My father died 16 years ago in June. I have been thinking about him a lot lately because I coincidentally came across articles or TED talks that featured amputees who publicly discussed the choices they made in life after the assaults on their bodies. They also publicly display their protheses, which are streamlined, light, robotic looking extensions that allow for a lot of movement.
In 1942 when my father lost both of his legs in the war, just turning 20 years old, it was a different story. There was shame attached to having the protheses visible; equally important, the artificial limbs were made first of wood, then some heavy plastic, all of which needed to be carried and tied on with a heavy leather cone with multiple belt buckles, that was hellishly hot and air tight. The things made noise, too, squeaking and grinding, increasing the embarassment. Amputees were often shunned in a country that tried to forget about its history and the war, for which they were visible reminders.
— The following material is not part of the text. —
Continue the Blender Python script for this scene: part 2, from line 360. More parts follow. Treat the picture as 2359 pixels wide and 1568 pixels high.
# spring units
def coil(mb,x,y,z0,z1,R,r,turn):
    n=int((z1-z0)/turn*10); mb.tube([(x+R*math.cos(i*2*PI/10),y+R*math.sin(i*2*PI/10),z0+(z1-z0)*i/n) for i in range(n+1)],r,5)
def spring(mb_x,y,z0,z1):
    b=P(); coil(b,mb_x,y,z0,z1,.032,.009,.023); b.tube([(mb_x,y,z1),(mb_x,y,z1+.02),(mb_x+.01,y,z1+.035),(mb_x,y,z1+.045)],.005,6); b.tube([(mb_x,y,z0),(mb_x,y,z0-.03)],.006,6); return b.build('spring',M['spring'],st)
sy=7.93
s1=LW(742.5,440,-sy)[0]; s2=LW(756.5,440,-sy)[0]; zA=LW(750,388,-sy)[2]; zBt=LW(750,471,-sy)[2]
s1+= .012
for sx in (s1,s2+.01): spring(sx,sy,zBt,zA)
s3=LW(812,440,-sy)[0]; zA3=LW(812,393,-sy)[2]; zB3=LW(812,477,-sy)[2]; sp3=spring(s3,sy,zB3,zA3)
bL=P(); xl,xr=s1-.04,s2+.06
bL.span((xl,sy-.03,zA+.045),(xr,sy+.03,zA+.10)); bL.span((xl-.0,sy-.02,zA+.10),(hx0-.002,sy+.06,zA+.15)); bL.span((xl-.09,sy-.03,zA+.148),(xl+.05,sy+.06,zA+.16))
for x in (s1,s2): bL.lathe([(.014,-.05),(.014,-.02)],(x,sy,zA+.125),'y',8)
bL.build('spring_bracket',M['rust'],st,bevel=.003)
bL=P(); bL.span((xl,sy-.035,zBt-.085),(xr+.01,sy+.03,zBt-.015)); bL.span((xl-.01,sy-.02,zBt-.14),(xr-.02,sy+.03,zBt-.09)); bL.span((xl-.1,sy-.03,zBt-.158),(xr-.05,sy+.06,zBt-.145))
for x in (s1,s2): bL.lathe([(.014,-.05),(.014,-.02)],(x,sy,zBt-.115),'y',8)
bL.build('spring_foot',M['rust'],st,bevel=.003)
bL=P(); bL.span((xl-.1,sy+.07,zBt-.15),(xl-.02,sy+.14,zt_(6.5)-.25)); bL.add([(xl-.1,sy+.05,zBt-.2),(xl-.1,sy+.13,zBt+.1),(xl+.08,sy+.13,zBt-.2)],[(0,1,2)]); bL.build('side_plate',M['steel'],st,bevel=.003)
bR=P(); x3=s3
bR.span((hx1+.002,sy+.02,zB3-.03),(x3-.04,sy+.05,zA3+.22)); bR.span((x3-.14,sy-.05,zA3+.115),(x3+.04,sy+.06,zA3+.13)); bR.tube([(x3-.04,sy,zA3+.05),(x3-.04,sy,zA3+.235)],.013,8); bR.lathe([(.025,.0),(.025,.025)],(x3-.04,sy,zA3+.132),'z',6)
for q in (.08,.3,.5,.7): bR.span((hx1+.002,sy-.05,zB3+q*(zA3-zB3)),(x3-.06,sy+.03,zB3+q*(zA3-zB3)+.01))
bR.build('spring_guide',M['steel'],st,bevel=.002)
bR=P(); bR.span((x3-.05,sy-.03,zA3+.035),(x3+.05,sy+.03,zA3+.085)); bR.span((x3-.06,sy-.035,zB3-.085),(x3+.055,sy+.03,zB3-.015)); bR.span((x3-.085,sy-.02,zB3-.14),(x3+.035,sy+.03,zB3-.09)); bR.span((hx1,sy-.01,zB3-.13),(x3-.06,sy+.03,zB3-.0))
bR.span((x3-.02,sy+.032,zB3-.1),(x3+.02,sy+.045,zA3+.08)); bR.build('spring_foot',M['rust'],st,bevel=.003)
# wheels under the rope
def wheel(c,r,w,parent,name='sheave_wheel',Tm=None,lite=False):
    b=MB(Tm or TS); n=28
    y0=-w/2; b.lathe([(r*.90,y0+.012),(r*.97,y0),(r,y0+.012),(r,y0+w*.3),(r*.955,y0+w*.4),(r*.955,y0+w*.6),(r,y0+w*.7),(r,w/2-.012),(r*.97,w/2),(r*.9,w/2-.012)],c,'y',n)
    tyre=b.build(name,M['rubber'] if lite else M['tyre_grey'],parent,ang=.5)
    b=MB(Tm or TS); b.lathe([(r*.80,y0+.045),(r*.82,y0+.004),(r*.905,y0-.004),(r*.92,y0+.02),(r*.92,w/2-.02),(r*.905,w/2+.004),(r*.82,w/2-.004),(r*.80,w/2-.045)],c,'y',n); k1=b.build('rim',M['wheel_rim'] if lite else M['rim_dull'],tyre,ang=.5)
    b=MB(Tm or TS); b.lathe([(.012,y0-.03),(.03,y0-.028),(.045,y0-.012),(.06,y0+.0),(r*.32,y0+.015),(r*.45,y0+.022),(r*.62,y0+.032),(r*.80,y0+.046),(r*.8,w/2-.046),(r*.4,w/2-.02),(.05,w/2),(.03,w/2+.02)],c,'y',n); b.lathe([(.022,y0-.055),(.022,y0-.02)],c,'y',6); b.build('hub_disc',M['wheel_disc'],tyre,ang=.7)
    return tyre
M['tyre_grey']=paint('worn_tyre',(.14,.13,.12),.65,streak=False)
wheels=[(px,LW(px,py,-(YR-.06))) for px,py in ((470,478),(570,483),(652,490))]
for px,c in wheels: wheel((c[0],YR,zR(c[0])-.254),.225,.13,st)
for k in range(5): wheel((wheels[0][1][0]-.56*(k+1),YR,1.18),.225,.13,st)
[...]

Standing all day at a lab bench early in his career as a chemist was in itself an athletic feat, one for which he paid dearly with nightly blisters on the parts of his legs that attached to the protheses. But he would not be stopped. He had been in a major league handball team before the war. Physical activity had to be continued – and so he figured out what he could do. I learned to play table tennis from my father. I saw him horseback riding, and later, when we would spend winters skiing in Switzerland, he would actually go curling. A SPORT WHERE YOU HAVE TO WALK/RUN/CROUCH ON ICE. In summers in Holland he would go before dawn to the North Sea and swim, before anyone could see him putting the wooden legs off and on. And he rode his bike. Determined. Unstoppable.
Nowadays there are at least possibilities for those who went through these traumas to receive help, or find and work with those who share the experience. If a team like the one described below had existed in the 1950s my father would have probably joined.
This All-Amputee Softball Team is Changing the Way We Think About Treating Trauma
The physical consequences of the amputations and the decades of pain meds needed to be able to function on a daily basis made his last years particularly difficult, independent of the PTSD. I wish he had had someone at his side like the palliative care physician featured in the TED talk below. It would have made a difference, I believe.
It is only with hindsight that I am able to understand the full extent of courage it took to lead the life he led without ever becoming hard. I try to remember that every time I become upset over some little chickenshit, as they say in polite company….
Photographs are bikes in Alkmaar and Bergen aan Zee, NL.
Carl Wolfsohn
Progress can be a blessing!
Mike
Lovely memory. I see him in you.
sis
Touching story. Courage indeed!
Sidonie Caron
Your father was obviously an amazing man & role model, who lived life as fully as he Possibly could.
I will send you a separate email why in a much smaller way resonates with me right now.
leila falk
Thank you for this very moving tribute to a much beloved father.